‪Urban futures and the austerity politics of regeneration by Rob Imrie

  tescoCUCR will be attending the final seminar in the Rethinking Centres and Peripheries seminar series on 15th November at Global Urban Research Unit, University of Newcastle, on Cities, Resilience and Regeneration. The final seminar will explore connections between the resilience and ‘regeneration’ of contemporary cities, especially in the north-east of England. Key themes to be addressed here include: sustaining consumption and public-sector-driven urban economies – especially in the UK peripheries—in a world of radical austerity; linking the latest thinking on sustainable regeneration with wider concepts of urban resilience in a world of rapid climate change, sea-level rise, biodiversity collapse and resource exhaustion; and drawing on the latest innovations in critical urban theory about questions of urban, infrastructural, ecological and human security, as well as demographic ageing, to sustain new urban and policy thinking in a ‘post-regeneration’ world.


Rob Imrie from CUCR will be discussing : ‘Urban futures and the austerity politics of regeneration’: 

The future of cities appears to be mapped out by an austerity politics that, in its most extreme versions, has led to the street lights in Detroit being turned off and encouraged waves of accumulation by dispossession as speculative investors land grab valuable pieces of real estate. Selling the city has never been more extensive and popular, nor capitalism so wide-ranging and pervasive in shaping the socio-spatial patterns and relations of urbanism. The paper outlines the dimensions of the austerity politics of regeneration, characterised by its illusory character, its entwinement with a technocratic appeal to a post politics, its rolling out of new forms of corporate-led regeneration, and its insinuation of symbolic violence. Drawing on Fry’s (2011) notion of de-futuring, the paper speculates about what a ‘futured’ regeneration ought to be, premised upon the development of what Fry refers to as ‘redirective practices’. Such practices need to resist ‘strong theory’, to identify the political within regeneration, and foster the potential for transformative (political) engagement through practice.


RECAp is a The Rethinking Centres and Peripheries research seminar series and contributes to important debates in the area of economic and urban geography, urban sociology, public policy, planning and environmental studies surrounding the uneven geographic development of cities especially in the wake of the financial crash of 2008. Lead by the Centre for URBan Research at the University of York (CURB) and with partners from Goldsmiths (Centre for Urban and Community Research) and Newcastle (Global Urban Research Unit), there have been a total of three seminars, one at each institution.


Rob Imrie is Professor with a background in geography, sociology, and planning studies and he has a doctorate in industrial sociology. He was previously Professor of Geography at Kings College London and at Royal Holloway University of London, prior to that.

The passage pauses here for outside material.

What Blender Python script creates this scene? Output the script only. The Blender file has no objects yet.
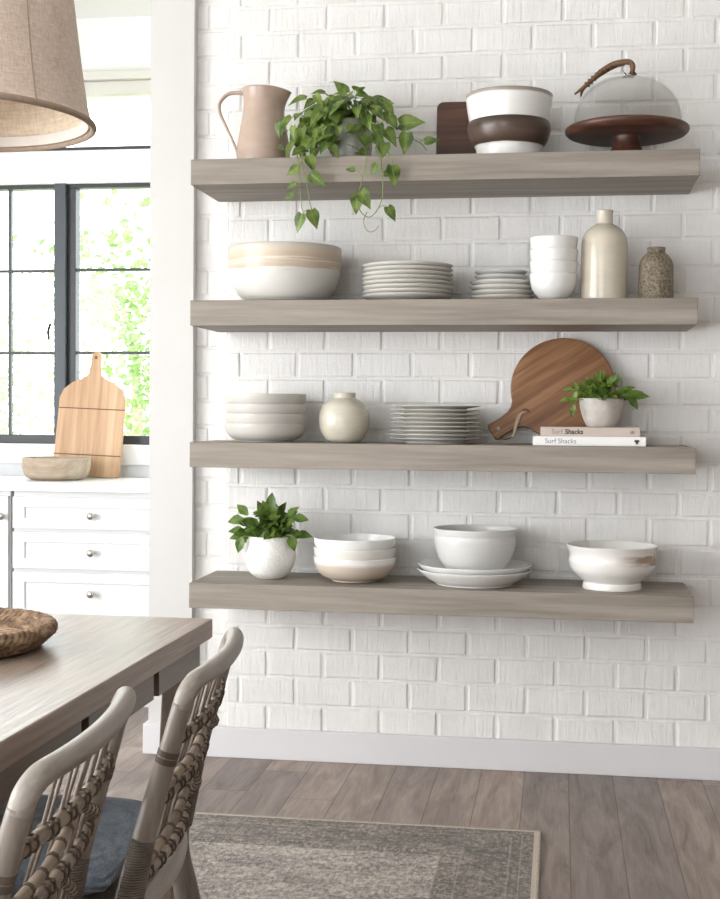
import bpy, bmesh, math, random
from math import sin, cos, pi, radians as R
from mathutils import Vector, Matrix

scene = bpy.context.scene
COL = scene.collection
random.seed(7)

# ------------------------------------------------------------------ materials
def srgb(r, g, b):
    def f(c):
        c /= 255.0
        return c / 12.92 if c <= 0.04045 else ((c + 0.055) / 1.055) ** 2.4
    return (f(r), f(g), f(b), 1.0)

class NT:
    def __init__(s, name):
        s.m = bpy.data.materials.new(name)
        s.m.use_nodes = True
        s.t = s.m.node_tree
        s.t.nodes.clear()
        s.out = s.t.nodes.new('ShaderNodeOutputMaterial')
        s.b = s.t.nodes.new('ShaderNodeBsdfPrincipled')
        s.t.links.new(s.b.outputs[0], s.out.inputs[0])
    def n(s, typ, **kw):
        nd = s.t.nodes.new(typ)
        for k, v in kw.items():
            if k in nd.inputs.keys() if hasattr(nd.inputs, 'keys') else False:
                nd.inputs[k].default_value = v
            else:
                setattr(nd, k, v)
        return nd
    def l(s, a, b): s.t.links.new(a, b)
    def coord(s, scale=(1, 1, 1), rot=(0, 0, 0), kind='Object'):
        tc = s.n('ShaderNodeTexCoord')
        mp = s.n('ShaderNodeMapping')
        mp.inputs['Scale'].default_value = scale
        src = tc.outputs[kind]
        if any(rot):
            m0 = s.n('ShaderNodeMapping'); m0.inputs['Rotation'].default_value = rot
            s.l(src, m0.inputs['Vector']); src = m0.outputs[0]
        s.l(src, mp.inputs['Vector'])
        return mp.outputs[0]
    def noise(s, vec, scale=5, detail=4, rough=.5, dist=0):
        n = s.n('ShaderNodeTexNoise')
        n.inputs['Scale'].default_value = scale
        n.inputs['Detail'].default_value = detail
        n.inputs['Roughness'].default_value = rough
        n.inputs['Distortion'].default_value = dist
        s.l(vec, n.inputs['Vector'])
        return n.outputs['Fac']
    def ramp(s, fac, stops, interp='LINEAR'):
        r = s.n('ShaderNodeValToRGB')
        e = r.color_ramp.elements
        r.color_ramp.interpolation = interp
        while len(e) < len(stops): e.new(0.5)
        for el, (p, c) in zip(e, stops):
            el.position = p; el.color = c
        s.l(fac, r.inputs[0])
        return r.outputs[0]
    def math(s, op, a, b=None, clamp=False):
        m = s.n('ShaderNodeMath'); m.operation = op; m.use_clamp = clamp
        for i, v in enumerate((a, b)):
            if v is None: continue
            if isinstance(v, (int, float)): m.inputs[i].default_value = v
            else: s.l(v, m.inputs[i])
        return m.outputs[0]
    def mix(s, fac, a, b, blend='MIX'):
        m = s.n('ShaderNodeMix'); m.data_type = 'RGBA'; m.blend_type = blend
        for sock, v in ((m.inputs[0], fac), (m.inputs[6], a), (m.inputs[7], b)):
            if isinstance(v, (int, float)): sock.default_value = v
            elif isinstance(v, tuple): sock.default_value = v
            else: s.l(v, sock)
        return m.outputs[2]
    def bump(s, h, strength=.2, dist=.01, normal=None):
        b = s.n('ShaderNodeBump')
        b.inputs['Strength'].default_value = strength
        b.inputs['Distance'].default_value = dist
        s.l(h, b.inputs['Height'])
        if normal is not None: s.l(normal, b.inputs['Normal'])
        s.l(b.outputs[0], s.b.inputs['Normal'])
        return b.outputs[0]
    def sep(s, vec):
        x = s.n('ShaderNodeSeparateXYZ'); s.l(vec, x.inputs[0]); return x.outputs
    def set(s, **kw):
        for k, v in kw.items():
            k = {'rough': 'Roughness', 'metal': 'Metallic', 'color': 'Base Color', 'coat': 'Coat Weight',
                 'spec': 'Specular IOR Level', 'sheen': 'Sheen Weight', 'trans': 'Transmission Weight', 'sss': 'Subsurface Weight'}[k]
            if isinstance(v, (int, float, tuple)): s.b.inputs[k].default_value = v
            else: s.l(v, s.b.inputs[k])
        return s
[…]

In 2004, Rob was awarded the ‘Back Award’ by the Royal Geographical Society (with the Institute of British Geographers), in recognition of ‘contributions to research on national and local policies in urban development and local governance’, June 14th. Between 2003 and 2007, Rob was visiting professor in Department of Geography at University of Strathclyde. He has since held visiting professorships in the Urban Research Centre, University of Western Sydney (2008), and the Department of Applied Social Studies, University of Cork (2009). He is a former member of: the Department of Communites and Local Government’s (DCLG) Working Party advising on changes to Part M of the Building Regulations; the DCLG’s Housing Research Network, with responsibility to develop links between housing research and policy; and, the Lifetime Homes Group, Joseph Rowntree Foundation. He is an editorial board member of the ‘Access Journal’.